U.S. antitrust law, the article explains, isn’t about protecting little companies from big ones, or even necessarily preventing monopolies as long as the monopolies are reached through legal means. It’s about preventing companies from ganging up on other companies, no matter what their relative sizes are.

"A lot of cartels are [composed of] small firms," says Herbert Hovenkamp, law professor at the University of Iowa. "The criminal cases the Justice Department brings are often family firms—much smaller than these publishers."

And the publishers and Apple are not exactly small companies themselves—many (all?) of the Agency Five are owned by international conglomerates, and Apple has the highest market value of any US company. And when the DoJ sees evidence of price fixing, which Hovenkamp calls “kind of the first-degree murder of antitrust violations,” it is required to act.

And the government has pulled its punches, at least to some extent—it filed a civil case, not a criminal one, so no one will end up in jail, and it is only enjoining agency pricing for two years rather than the more usual five or 10.

When you get right down to it, the experts the WSJ interviewed say, nothing Amazon has done is really illegal. Nothing in the law gives companies the right to band together to keep companies like Barnes & Noble in business.

"The goal of antitrust policy is to protect consumer prices,” Prof. Hovenkamp says. "It’s not to protect inefficient firms from having to exit the market."

And that’s something publishers should probably keep in mind, given that they’ve developed some notably inefficient practices themselves.

Publishers could ask Congress to intervene and vote them an exemption from antitrust law, though it’s not clear that there is a really compelling argument for Congress to do so. Plenty of businesses that were thought essential twenty years ago have gone by the wayside in recent years and there’s nothing about Barnes & Noble that necessarily makes it more worth saving than, say, Tower Records.

The WSJ is running another interesting article, this one paywalled so you have to go in through the Google News search to read the whole thing, which discusses Apple’s standard 30% cut on media, including the pithy quote from an Apple executive, in context of a negotiation for a better deal for newspaper publishers, “I don’t think you understand.

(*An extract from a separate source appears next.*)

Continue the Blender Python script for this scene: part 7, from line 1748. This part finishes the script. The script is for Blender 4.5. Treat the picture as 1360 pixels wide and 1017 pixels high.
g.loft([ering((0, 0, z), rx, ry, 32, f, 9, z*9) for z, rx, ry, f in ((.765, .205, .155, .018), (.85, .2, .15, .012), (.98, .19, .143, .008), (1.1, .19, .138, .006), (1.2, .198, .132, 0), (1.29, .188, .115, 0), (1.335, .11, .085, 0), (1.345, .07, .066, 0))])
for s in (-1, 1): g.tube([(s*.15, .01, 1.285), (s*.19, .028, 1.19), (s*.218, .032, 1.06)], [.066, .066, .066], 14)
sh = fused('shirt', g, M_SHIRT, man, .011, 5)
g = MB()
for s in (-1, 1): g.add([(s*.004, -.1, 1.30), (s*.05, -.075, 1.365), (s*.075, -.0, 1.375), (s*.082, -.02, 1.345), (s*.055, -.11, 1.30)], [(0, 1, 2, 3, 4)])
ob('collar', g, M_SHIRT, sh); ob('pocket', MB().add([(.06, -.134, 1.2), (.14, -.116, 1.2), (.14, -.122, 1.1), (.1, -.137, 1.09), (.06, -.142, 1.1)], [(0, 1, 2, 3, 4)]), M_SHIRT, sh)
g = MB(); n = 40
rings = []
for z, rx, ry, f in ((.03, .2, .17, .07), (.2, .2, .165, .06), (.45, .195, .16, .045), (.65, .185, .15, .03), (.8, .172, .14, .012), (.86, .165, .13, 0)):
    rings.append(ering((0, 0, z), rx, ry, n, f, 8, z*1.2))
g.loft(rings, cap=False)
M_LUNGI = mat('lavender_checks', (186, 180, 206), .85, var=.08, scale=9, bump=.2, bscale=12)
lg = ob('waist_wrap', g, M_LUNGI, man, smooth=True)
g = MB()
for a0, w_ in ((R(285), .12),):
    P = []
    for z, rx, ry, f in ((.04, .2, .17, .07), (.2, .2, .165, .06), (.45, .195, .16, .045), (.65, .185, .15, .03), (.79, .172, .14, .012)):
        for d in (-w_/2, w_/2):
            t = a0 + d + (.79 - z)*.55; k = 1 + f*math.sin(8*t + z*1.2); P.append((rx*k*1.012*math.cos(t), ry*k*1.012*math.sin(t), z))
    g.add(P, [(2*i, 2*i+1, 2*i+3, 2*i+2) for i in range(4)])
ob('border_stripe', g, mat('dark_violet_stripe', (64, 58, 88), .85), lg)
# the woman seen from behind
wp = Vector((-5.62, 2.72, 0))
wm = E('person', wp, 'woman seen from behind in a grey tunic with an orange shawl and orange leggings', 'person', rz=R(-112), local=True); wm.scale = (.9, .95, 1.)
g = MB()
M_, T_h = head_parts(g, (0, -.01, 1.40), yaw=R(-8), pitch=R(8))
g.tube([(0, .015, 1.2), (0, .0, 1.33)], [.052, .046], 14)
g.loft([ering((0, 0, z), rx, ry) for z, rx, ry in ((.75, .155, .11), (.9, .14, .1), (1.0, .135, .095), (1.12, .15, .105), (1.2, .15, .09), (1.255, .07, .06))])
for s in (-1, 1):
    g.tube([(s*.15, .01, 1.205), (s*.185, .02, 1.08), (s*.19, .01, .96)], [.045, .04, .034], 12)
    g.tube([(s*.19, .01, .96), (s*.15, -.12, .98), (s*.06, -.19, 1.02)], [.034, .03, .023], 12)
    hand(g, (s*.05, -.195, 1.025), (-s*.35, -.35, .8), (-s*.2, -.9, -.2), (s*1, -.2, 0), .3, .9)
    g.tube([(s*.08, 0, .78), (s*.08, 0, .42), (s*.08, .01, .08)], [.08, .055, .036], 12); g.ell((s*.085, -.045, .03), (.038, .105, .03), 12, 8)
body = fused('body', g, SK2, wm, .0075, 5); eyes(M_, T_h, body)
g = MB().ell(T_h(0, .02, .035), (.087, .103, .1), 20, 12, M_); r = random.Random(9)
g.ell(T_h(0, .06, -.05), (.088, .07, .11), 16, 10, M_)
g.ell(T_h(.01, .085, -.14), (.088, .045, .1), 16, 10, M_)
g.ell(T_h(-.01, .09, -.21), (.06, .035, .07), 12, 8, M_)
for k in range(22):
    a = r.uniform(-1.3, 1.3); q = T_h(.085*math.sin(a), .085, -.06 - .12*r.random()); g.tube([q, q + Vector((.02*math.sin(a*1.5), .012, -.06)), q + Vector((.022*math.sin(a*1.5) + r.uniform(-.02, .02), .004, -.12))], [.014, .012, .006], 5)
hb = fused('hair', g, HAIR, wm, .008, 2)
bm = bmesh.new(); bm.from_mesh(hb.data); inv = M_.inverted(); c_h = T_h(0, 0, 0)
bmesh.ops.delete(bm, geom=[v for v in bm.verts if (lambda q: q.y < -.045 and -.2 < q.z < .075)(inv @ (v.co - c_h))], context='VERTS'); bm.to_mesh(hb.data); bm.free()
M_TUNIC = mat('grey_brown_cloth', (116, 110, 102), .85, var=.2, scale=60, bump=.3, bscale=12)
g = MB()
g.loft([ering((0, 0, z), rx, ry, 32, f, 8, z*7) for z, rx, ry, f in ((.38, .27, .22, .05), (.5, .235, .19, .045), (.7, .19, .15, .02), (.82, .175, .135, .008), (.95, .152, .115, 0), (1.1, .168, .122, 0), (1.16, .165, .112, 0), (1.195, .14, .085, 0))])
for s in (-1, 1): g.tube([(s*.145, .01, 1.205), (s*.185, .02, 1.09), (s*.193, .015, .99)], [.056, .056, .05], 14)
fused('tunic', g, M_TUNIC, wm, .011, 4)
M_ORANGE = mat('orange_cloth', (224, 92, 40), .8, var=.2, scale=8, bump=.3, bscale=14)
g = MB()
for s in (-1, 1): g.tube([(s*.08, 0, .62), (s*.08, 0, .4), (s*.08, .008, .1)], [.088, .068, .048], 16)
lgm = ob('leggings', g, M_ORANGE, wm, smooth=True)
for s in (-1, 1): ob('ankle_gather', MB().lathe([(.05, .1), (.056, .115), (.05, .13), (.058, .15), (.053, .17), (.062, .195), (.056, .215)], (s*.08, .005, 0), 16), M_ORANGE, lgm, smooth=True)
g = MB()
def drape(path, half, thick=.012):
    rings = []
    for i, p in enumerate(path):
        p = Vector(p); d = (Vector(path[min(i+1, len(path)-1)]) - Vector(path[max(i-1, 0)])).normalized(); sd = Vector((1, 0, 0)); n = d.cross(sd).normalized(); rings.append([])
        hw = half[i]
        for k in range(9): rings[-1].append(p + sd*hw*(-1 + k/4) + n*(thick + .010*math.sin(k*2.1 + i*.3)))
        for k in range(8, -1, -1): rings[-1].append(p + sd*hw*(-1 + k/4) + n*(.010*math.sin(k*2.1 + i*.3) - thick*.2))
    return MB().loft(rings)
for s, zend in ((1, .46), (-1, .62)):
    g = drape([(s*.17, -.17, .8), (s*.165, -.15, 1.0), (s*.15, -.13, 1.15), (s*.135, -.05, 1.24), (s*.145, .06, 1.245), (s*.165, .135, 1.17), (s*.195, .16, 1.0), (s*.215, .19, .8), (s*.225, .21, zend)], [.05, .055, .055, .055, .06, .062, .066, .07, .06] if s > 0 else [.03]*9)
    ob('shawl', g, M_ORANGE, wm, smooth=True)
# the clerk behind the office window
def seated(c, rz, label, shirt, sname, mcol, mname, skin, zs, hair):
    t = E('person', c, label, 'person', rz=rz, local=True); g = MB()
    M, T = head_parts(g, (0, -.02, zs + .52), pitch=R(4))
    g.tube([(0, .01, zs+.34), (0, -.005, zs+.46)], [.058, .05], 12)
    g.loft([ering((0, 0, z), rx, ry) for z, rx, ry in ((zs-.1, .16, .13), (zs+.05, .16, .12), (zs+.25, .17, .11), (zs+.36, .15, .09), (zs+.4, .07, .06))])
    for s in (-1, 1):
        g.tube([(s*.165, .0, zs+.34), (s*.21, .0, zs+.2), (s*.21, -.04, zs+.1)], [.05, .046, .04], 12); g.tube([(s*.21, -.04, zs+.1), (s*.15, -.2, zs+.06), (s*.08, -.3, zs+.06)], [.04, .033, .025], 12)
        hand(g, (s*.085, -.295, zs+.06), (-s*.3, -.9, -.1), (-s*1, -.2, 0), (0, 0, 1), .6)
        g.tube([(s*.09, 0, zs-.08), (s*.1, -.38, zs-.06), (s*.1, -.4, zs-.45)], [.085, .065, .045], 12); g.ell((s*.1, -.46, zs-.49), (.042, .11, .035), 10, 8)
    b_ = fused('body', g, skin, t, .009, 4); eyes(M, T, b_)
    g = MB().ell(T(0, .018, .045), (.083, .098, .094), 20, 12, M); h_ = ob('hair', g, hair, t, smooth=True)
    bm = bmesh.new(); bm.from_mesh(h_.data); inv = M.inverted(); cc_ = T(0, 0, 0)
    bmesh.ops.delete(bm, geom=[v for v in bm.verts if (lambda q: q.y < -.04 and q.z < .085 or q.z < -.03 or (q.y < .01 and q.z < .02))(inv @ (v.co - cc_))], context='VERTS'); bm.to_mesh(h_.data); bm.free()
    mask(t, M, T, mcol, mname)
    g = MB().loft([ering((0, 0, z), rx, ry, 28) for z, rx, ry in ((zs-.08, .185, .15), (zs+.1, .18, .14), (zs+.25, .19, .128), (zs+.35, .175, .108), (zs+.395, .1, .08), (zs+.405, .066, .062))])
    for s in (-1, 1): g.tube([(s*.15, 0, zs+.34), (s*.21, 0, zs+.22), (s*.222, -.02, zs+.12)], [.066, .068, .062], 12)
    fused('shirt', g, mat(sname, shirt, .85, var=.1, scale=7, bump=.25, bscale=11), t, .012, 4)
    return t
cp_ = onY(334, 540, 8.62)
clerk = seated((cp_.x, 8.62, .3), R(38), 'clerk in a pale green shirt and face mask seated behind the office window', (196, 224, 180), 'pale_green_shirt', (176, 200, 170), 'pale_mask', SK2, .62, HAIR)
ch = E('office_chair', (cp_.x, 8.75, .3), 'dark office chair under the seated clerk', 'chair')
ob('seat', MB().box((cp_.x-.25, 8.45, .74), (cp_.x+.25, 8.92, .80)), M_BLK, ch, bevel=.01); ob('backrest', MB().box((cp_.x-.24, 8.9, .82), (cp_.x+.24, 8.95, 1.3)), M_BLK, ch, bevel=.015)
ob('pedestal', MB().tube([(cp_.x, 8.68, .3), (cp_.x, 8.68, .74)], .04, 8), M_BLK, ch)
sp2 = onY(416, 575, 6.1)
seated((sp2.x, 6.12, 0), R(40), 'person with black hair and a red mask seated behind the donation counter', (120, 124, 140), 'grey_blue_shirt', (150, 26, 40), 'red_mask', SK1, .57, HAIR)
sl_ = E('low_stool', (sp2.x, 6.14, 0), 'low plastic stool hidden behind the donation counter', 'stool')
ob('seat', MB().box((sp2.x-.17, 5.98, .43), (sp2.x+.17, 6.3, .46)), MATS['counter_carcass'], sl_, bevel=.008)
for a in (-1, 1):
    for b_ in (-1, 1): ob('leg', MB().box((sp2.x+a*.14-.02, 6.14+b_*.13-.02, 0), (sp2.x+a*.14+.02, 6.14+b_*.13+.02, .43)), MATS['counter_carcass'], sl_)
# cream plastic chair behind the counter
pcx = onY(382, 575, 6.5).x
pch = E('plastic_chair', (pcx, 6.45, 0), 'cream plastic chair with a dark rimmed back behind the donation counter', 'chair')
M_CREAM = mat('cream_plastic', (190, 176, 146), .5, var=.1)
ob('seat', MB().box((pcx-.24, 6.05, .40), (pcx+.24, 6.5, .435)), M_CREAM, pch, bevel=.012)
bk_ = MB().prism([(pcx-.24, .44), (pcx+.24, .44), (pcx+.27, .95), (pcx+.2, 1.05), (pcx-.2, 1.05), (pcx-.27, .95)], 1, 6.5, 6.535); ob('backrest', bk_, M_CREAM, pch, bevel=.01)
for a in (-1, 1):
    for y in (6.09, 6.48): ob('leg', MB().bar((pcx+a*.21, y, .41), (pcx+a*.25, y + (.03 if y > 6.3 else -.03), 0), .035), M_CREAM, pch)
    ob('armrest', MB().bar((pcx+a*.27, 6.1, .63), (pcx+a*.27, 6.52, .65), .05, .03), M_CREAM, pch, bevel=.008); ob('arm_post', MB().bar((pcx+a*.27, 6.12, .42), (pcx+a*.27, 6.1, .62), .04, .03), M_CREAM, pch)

We can’t treat newspapers or magazines any differently than we treat FarmVille.”

The DoJ, in its complaint, casts the 30% commission as the result of a conspiracy, but Apple has been insisting on this cut all along, all the way back to when it first began to sell apps through iTunes. It calls the “agency model” inherently wrong, but the problem is that courts have held there is nothing wrong with the actual model, which is used across a number of industries.

Contrary to the Justice Department’s complaint, "this model happens to look exactly like Apple’s arrangement for apps and music as well, right down to the same percentage Apple takes from sales," wrote Geoffrey Manne, head of the International Center for Law and Economics, on the Technology Liberation Front blog. "This makes things easier for Apple, gives publishers more control over pricing, and offers Apple content and a good return sufficient to induce it to market and sell its platform." Or as Apple put it last week in refusing to settle with the Justice Department, "Just as we’ve allowed developers to set prices on the App Store, publishers set prices on the iBookstore."

This is, of course, an opinion piece, and basically presents the other side of the argument: the publishers are doing nothing wrong, they’re trying to save themselves from Amazon, and the lawsuit is already reducing competition. (Found via Ars Technica.)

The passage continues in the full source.